:: GIVEN PROBLEM ::
Print all the data, keeping every line exactly as it is.
──────── SOURCE EXCERPT ────────
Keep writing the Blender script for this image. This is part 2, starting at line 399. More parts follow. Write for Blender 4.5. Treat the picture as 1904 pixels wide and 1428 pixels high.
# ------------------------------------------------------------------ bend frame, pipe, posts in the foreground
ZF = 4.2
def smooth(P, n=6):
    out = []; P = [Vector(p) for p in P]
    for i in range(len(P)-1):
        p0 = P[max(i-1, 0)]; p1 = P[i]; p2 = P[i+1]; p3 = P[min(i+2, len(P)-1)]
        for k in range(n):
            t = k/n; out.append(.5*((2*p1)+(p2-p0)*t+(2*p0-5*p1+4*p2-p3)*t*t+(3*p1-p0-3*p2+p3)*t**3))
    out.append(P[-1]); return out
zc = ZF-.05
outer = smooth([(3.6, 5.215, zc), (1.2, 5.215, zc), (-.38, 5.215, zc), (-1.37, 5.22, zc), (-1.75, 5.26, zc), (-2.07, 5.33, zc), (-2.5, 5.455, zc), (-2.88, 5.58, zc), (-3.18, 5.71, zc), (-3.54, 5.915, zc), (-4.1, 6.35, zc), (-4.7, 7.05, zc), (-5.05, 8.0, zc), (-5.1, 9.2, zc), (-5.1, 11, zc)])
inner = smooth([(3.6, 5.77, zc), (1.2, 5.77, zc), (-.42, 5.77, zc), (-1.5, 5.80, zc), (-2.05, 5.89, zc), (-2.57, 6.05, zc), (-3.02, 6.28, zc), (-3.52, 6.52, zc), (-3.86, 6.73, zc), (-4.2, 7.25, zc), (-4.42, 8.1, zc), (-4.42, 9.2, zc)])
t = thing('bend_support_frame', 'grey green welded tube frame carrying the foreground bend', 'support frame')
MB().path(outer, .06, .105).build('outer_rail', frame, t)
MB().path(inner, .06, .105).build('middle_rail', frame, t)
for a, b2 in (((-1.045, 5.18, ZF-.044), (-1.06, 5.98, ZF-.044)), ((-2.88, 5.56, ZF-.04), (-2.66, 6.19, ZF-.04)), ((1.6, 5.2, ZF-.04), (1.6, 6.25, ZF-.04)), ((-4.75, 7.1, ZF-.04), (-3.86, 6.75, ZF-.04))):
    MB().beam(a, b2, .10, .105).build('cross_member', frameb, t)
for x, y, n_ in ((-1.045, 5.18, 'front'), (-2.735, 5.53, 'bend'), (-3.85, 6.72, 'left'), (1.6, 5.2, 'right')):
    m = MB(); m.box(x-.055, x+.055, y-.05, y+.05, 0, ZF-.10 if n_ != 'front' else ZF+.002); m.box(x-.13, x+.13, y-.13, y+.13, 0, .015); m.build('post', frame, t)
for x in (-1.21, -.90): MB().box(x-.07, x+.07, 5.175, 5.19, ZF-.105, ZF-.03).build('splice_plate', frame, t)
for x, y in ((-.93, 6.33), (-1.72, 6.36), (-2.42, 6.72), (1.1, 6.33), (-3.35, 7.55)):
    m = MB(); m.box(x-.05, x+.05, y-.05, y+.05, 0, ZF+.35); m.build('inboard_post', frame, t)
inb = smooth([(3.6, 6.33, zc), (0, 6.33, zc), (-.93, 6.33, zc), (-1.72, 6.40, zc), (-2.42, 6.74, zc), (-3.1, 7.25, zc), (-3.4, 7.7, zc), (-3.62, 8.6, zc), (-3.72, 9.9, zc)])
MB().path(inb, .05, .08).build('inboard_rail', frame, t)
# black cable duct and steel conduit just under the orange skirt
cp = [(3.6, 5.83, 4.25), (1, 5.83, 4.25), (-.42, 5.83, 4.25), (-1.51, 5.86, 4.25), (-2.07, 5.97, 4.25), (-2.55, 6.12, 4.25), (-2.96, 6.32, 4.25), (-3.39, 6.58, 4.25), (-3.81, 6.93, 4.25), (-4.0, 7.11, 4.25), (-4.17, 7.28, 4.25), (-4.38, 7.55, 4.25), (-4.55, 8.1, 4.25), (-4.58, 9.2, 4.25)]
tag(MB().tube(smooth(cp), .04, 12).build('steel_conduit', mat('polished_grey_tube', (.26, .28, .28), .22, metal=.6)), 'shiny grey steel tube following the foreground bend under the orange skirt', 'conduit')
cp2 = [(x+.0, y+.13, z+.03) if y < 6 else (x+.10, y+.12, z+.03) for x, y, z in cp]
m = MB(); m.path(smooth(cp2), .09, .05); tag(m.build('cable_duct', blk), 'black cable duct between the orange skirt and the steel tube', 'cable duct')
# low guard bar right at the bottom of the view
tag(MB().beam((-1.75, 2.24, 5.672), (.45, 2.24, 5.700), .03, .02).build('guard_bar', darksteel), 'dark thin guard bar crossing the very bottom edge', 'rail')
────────
:: FINAL ANSWER ::
Keep writing the Blender script for this image. This is part 2, starting at line 399. More parts follow. Write for Blender 4.5. Treat the picture as 1904 pixels wide and 1428 pixels high.
# ------------------------------------------------------------------ bend frame, pipe, posts in the foreground
ZF = 4.2
def smooth(P, n=6):
    out = []; P = [Vector(p) for p in P]
    for i in range(len(P)-1):
        p0 = P[max(i-1, 0)]; p1 = P[i]; p2 = P[i+1]; p3 = P[min(i+2, len(P)-1)]
        for k in range(n):
            t = k/n; out.append(.5*((2*p1)+(p2-p0)*t+(2*p0-5*p1+4*p2-p3)*t*t+(3*p1-p0-3*p2+p3)*t**3))
    out.append(P[-1]); return out
zc = ZF-.05
outer = smooth([(3.6, 5.215, zc), (1.2, 5.215, zc), (-.38, 5.215, zc), (-1.37, 5.22, zc), (-1.75, 5.26, zc), (-2.07, 5.33, zc), (-2.5, 5.455, zc), (-2.88, 5.58, zc), (-3.18, 5.71, zc), (-3.54, 5.915, zc), (-4.1, 6.35, zc), (-4.7, 7.05, zc), (-5.05, 8.0, zc), (-5.1, 9.2, zc), (-5.1, 11, zc)])
inner = smooth([(3.6, 5.77, zc), (1.2, 5.77, zc), (-.42, 5.77, zc), (-1.5, 5.80, zc), (-2.05, 5.89, zc), (-2.57, 6.05, zc), (-3.02, 6.28, zc), (-3.52, 6.52, zc), (-3.86, 6.73, zc), (-4.2, 7.25, zc), (-4.42, 8.1, zc), (-4.42, 9.2, zc)])
t = thing('bend_support_frame', 'grey green welded tube frame carrying the foreground bend', 'support frame')
MB().path(outer, .06, .105).build('outer_rail', frame, t)
MB().path(inner, .06, .105).build('middle_rail', frame, t)
for a, b2 in (((-1.045, 5.18, ZF-.044), (-1.06, 5.98, ZF-.044)), ((-2.88, 5.56, ZF-.04), (-2.66, 6.19, ZF-.04)), ((1.6, 5.2, ZF-.04), (1.6, 6.25, ZF-.04)), ((-4.75, 7.1, ZF-.04), (-3.86, 6.75, ZF-.04))):
    MB().beam(a, b2, .10, .105).build('cross_member', frameb, t)
for x, y, n_ in ((-1.045, 5.18, 'front'), (-2.735, 5.53, 'bend'), (-3.85, 6.72, 'left'), (1.6, 5.2, 'right')):
    m = MB(); m.box(x-.055, x+.055, y-.05, y+.05, 0, ZF-.10 if n_ != 'front' else ZF+.002); m.box(x-.13, x+.13, y-.13, y+.13, 0, .015); m.build('post', frame, t)
for x in (-1.21, -.90): MB().box(x-.07, x+.07, 5.175, 5.19, ZF-.105, ZF-.03).build('splice_plate', frame, t)
for x, y in ((-.93, 6.33), (-1.72, 6.36), (-2.42, 6.72), (1.1, 6.33), (-3.35, 7.55)):
    m = MB(); m.box(x-.05, x+.05, y-.05, y+.05, 0, ZF+.35); m.build('inboard_post', frame, t)
inb = smooth([(3.6, 6.33, zc), (0, 6.33, zc), (-.93, 6.33, zc), (-1.72, 6.40, zc), (-2.42, 6.74, zc), (-3.1, 7.25, zc), (-3.4, 7.7, zc), (-3.62, 8.6, zc), (-3.72, 9.9, zc)])
MB().path(inb, .05, .08).build('inboard_rail', frame, t)
# black cable duct and steel conduit just under the orange skirt
cp = [(3.6, 5.83, 4.25), (1, 5.83, 4.25), (-.42, 5.83, 4.25), (-1.51, 5.86, 4.25), (-2.07, 5.97, 4.25), (-2.55, 6.12, 4.25), (-2.96, 6.32, 4.25), (-3.39, 6.58, 4.25), (-3.81, 6.93, 4.25), (-4.0, 7.11, 4.25), (-4.17, 7.28, 4.25), (-4.38, 7.55, 4.25), (-4.55, 8.1, 4.25), (-4.58, 9.2, 4.25)]
tag(MB().tube(smooth(cp), .04, 12).build('steel_conduit', mat('polished_grey_tube', (.26, .28, .28), .22, metal=.6)), 'shiny grey steel tube following the foreground bend under the orange skirt', 'conduit')
cp2 = [(x+.0, y+.13, z+.03) if y < 6 else (x+.10, y+.12, z+.03) for x, y, z in cp]
m = MB(); m.path(smooth(cp2), .09, .05); tag(m.build('cable_duct', blk), 'black cable duct between the orange skirt and the steel tube', 'cable duct')
# low guard bar right at the bottom of the view
tag(MB().beam((-1.75, 2.24, 5.672), (.45, 2.24, 5.700), .03, .02).build('guard_bar', darksteel), 'dark thin guard bar crossing the very bottom edge', 'rail')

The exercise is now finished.